[Start]

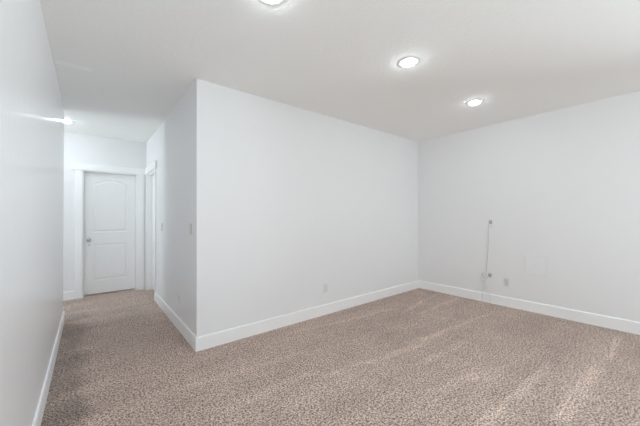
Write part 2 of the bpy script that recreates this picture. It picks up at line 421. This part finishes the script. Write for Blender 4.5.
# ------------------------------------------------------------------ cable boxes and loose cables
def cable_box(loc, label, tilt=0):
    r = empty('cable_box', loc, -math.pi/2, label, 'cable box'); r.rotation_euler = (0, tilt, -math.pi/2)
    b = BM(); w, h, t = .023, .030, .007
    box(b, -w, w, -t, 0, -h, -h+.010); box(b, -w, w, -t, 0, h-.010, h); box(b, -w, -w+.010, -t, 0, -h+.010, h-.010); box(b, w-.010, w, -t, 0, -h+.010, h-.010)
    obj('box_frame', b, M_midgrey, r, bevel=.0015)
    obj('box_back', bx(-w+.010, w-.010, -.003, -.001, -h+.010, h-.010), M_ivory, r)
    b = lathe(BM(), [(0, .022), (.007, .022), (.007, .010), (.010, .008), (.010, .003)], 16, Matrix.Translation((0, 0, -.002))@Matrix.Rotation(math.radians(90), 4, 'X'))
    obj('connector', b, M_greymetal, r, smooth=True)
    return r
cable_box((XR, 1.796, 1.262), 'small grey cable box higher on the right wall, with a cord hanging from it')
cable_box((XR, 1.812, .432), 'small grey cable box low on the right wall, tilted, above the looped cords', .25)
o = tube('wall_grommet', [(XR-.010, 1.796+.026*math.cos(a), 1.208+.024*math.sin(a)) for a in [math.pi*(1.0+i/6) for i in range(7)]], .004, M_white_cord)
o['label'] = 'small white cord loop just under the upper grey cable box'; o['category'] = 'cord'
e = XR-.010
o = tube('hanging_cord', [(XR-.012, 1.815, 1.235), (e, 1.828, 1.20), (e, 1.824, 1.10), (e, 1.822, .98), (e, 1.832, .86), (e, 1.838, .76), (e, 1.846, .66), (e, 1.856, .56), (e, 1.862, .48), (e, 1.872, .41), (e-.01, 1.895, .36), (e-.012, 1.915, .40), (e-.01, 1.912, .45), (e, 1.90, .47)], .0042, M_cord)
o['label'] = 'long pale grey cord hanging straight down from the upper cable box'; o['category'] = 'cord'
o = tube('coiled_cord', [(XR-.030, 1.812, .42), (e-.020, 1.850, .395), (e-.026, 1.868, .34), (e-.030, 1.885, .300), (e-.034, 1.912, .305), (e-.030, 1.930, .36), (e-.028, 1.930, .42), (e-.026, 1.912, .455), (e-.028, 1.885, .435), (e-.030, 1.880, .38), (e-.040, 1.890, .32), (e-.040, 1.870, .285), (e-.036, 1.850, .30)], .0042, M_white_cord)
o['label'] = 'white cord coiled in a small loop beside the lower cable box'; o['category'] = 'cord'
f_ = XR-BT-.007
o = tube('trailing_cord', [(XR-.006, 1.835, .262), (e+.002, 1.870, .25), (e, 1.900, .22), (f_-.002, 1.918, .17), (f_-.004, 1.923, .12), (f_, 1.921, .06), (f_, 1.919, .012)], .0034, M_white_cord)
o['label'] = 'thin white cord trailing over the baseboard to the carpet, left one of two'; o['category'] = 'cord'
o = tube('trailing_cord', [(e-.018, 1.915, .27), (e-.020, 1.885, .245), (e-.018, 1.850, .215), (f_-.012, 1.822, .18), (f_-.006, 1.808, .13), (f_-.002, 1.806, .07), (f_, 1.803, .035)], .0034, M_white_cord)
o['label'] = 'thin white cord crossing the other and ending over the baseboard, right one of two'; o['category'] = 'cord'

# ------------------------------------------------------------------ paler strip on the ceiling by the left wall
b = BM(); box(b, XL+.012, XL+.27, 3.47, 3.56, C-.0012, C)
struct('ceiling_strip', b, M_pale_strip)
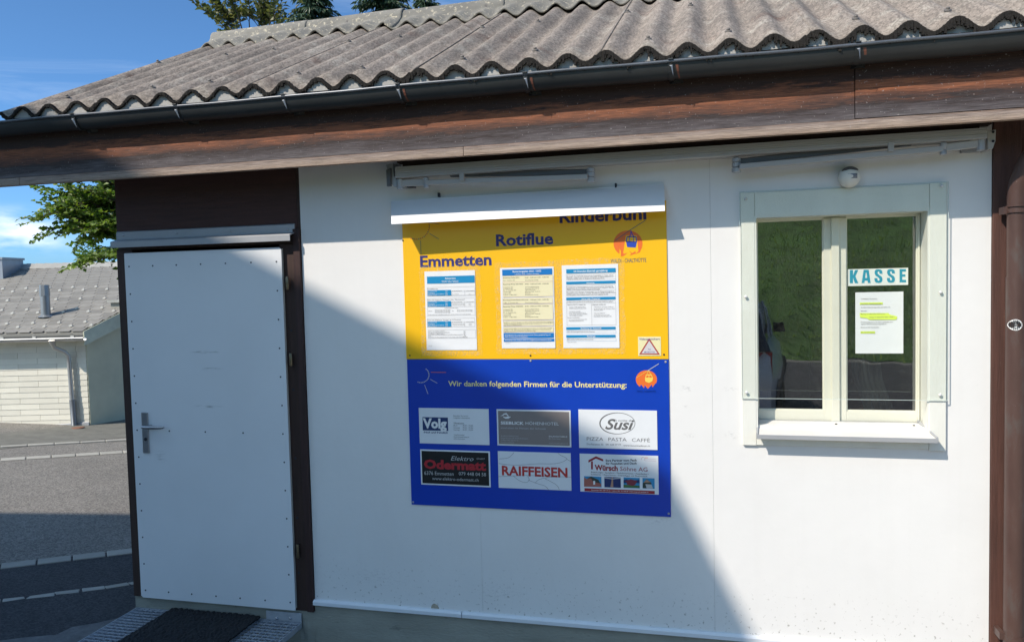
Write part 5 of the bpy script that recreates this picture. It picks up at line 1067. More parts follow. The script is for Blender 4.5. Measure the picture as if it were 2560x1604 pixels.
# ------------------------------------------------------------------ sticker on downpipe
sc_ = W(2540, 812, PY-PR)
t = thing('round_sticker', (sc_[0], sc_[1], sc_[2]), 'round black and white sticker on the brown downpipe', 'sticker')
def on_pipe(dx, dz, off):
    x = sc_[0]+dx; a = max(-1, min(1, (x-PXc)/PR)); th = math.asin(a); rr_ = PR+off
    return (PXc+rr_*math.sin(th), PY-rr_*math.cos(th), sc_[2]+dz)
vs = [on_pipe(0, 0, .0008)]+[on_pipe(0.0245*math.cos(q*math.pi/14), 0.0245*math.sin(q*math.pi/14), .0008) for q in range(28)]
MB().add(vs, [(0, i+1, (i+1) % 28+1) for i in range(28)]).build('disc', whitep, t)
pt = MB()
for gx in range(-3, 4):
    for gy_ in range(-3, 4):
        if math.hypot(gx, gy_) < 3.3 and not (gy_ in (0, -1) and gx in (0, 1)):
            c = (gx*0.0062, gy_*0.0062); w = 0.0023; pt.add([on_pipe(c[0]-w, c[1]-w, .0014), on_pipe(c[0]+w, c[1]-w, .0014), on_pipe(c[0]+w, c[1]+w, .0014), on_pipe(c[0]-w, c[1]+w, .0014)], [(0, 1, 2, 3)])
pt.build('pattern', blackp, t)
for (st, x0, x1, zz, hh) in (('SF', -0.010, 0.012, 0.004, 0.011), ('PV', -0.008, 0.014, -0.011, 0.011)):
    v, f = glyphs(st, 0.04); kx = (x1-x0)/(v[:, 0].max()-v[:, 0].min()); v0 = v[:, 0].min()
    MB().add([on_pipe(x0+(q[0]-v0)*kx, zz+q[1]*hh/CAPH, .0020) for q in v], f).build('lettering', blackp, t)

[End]

Give every record back exactly as it reads, with no images.

Write part 2 of the bpy script that recreates this picture. It picks up at line 421. This part finishes the script. Write for Blender 4.5.
# ------------------------------------------------------------------ cable boxes and loose cables
def cable_box(loc, label, tilt=0):
    r = empty('cable_box', loc, -math.pi/2, label, 'cable box'); r.rotation_euler = (0, tilt, -math.pi/2)
    b = BM(); w, h, t = .023, .030, .007
    box(b, -w, w, -t, 0, -h, -h+.010); box(b, -w, w, -t, 0, h-.010, h); box(b, -w, -w+.010, -t, 0, -h+.010, h-.010); box(b, w-.010, w, -t, 0, -h+.010, h-.010)
    obj('box_frame', b, M_midgrey, r, bevel=.0015)
    obj('box_back', bx(-w+.010, w-.010, -.003, -.001, -h+.010, h-.010), M_ivory, r)
    b = lathe(BM(), [(0, .022), (.007, .022), (.007, .010), (.010, .008), (.010, .003)], 16, Matrix.Translation((0, 0, -.002))@Matrix.Rotation(math.radians(90), 4, 'X'))
    obj('connector', b, M_greymetal, r, smooth=True)
    return r
cable_box((XR, 1.796, 1.262), 'small grey cable box higher on the right wall, with a cord hanging from it')
cable_box((XR, 1.812, .432), 'small grey cable box low on the right wall, tilted, above the looped cords', .25)
o = tube('wall_grommet', [(XR-.010, 1.796+.026*math.cos(a), 1.208+.024*math.sin(a)) for a in [math.pi*(1.0+i/6) for i in range(7)]], .004, M_white_cord)
o['label'] = 'small white cord loop just under the upper grey cable box'; o['category'] = 'cord'
e = XR-.010
o = tube('hanging_cord', [(XR-.012, 1.815, 1.235), (e, 1.828, 1.20), (e, 1.824, 1.10), (e, 1.822, .98), (e, 1.832, .86), (e, 1.838, .76), (e, 1.846, .66), (e, 1.856, .56), (e, 1.862, .48), (e, 1.872, .41), (e-.01, 1.895, .36), (e-.012, 1.915, .40), (e-.01, 1.912, .45), (e, 1.90, .47)], .0042, M_cord)
o['label'] = 'long pale grey cord hanging straight down from the upper cable box'; o['category'] = 'cord'
o = tube('coiled_cord', [(XR-.030, 1.812, .42), (e-.020, 1.850, .395), (e-.026, 1.868, .34), (e-.030, 1.885, .300), (e-.034, 1.912, .305), (e-.030, 1.930, .36), (e-.028, 1.930, .42), (e-.026, 1.912, .455), (e-.028, 1.885, .435), (e-.030, 1.880, .38), (e-.040, 1.890, .32), (e-.040, 1.870, .285), (e-.036, 1.850, .30)], .0042, M_white_cord)
o['label'] = 'white cord coiled in a small loop beside the lower cable box'; o['category'] = 'cord'
f_ = XR-BT-.007
o = tube('trailing_cord', [(XR-.006, 1.835, .262), (e+.002, 1.870, .25), (e, 1.900, .22), (f_-.002, 1.918, .17), (f_-.004, 1.923, .12), (f_, 1.921, .06), (f_, 1.919, .012)], .0034, M_white_cord)
o['label'] = 'thin white cord trailing over the baseboard to the carpet, left one of two'; o['category'] = 'cord'
o = tube('trailing_cord', [(e-.018, 1.915, .27), (e-.020, 1.885, .245), (e-.018, 1.850, .215), (f_-.012, 1.822, .18), (f_-.006, 1.808, .13), (f_-.002, 1.806, .07), (f_, 1.803, .035)], .0034, M_white_cord)
o['label'] = 'thin white cord crossing the other and ending over the baseboard, right one of two'; o['category'] = 'cord'

# ------------------------------------------------------------------ paler strip on the ceiling by the left wall
b = BM(); box(b, XL+.012, XL+.27, 3.47, 3.56, C-.0012, C)
struct('ceiling_strip', b, M_pale_strip)
Write part 5 of the bpy script that recreates this picture. It picks up at line 1067. More parts follow. The script is for Blender 4.5. Measure the picture as if it were 2560x1604 pixels.
# ------------------------------------------------------------------ sticker on downpipe
sc_ = W(2540, 812, PY-PR)
t = thing('round_sticker', (sc_[0], sc_[1], sc_[2]), 'round black and white sticker on the brown downpipe', 'sticker')
def on_pipe(dx, dz, off):
    x = sc_[0]+dx; a = max(-1, min(1, (x-PXc)/PR)); th = math.asin(a); rr_ = PR+off
    return (PXc+rr_*math.sin(th), PY-rr_*math.cos(th), sc_[2]+dz)
vs = [on_pipe(0, 0, .0008)]+[on_pipe(0.0245*math.cos(q*math.pi/14), 0.0245*math.sin(q*math.pi/14), .0008) for q in range(28)]
MB().add(vs, [(0, i+1, (i+1) % 28+1) for i in range(28)]).build('disc', whitep, t)
pt = MB()
for gx in range(-3, 4):
    for gy_ in range(-3, 4):
        if math.hypot(gx, gy_) < 3.3 and not (gy_ in (0, -1) and gx in (0, 1)):
            c = (gx*0.0062, gy_*0.0062); w = 0.0023; pt.add([on_pipe(c[0]-w, c[1]-w, .0014), on_pipe(c[0]+w, c[1]-w, .0014), on_pipe(c[0]+w, c[1]+w, .0014), on_pipe(c[0]-w, c[1]+w, .0014)], [(0, 1, 2, 3)])
pt.build('pattern', blackp, t)
for (st, x0, x1, zz, hh) in (('SF', -0.010, 0.012, 0.004, 0.011), ('PV', -0.008, 0.014, -0.011, 0.011)):
    v, f = glyphs(st, 0.04); kx = (x1-x0)/(v[:, 0].max()-v[:, 0].min()); v0 = v[:, 0].min()
    MB().add([on_pipe(x0+(q[0]-v0)*kx, zz+q[1]*hh/CAPH, .0020) for q in v], f).build('lettering', blackp, t)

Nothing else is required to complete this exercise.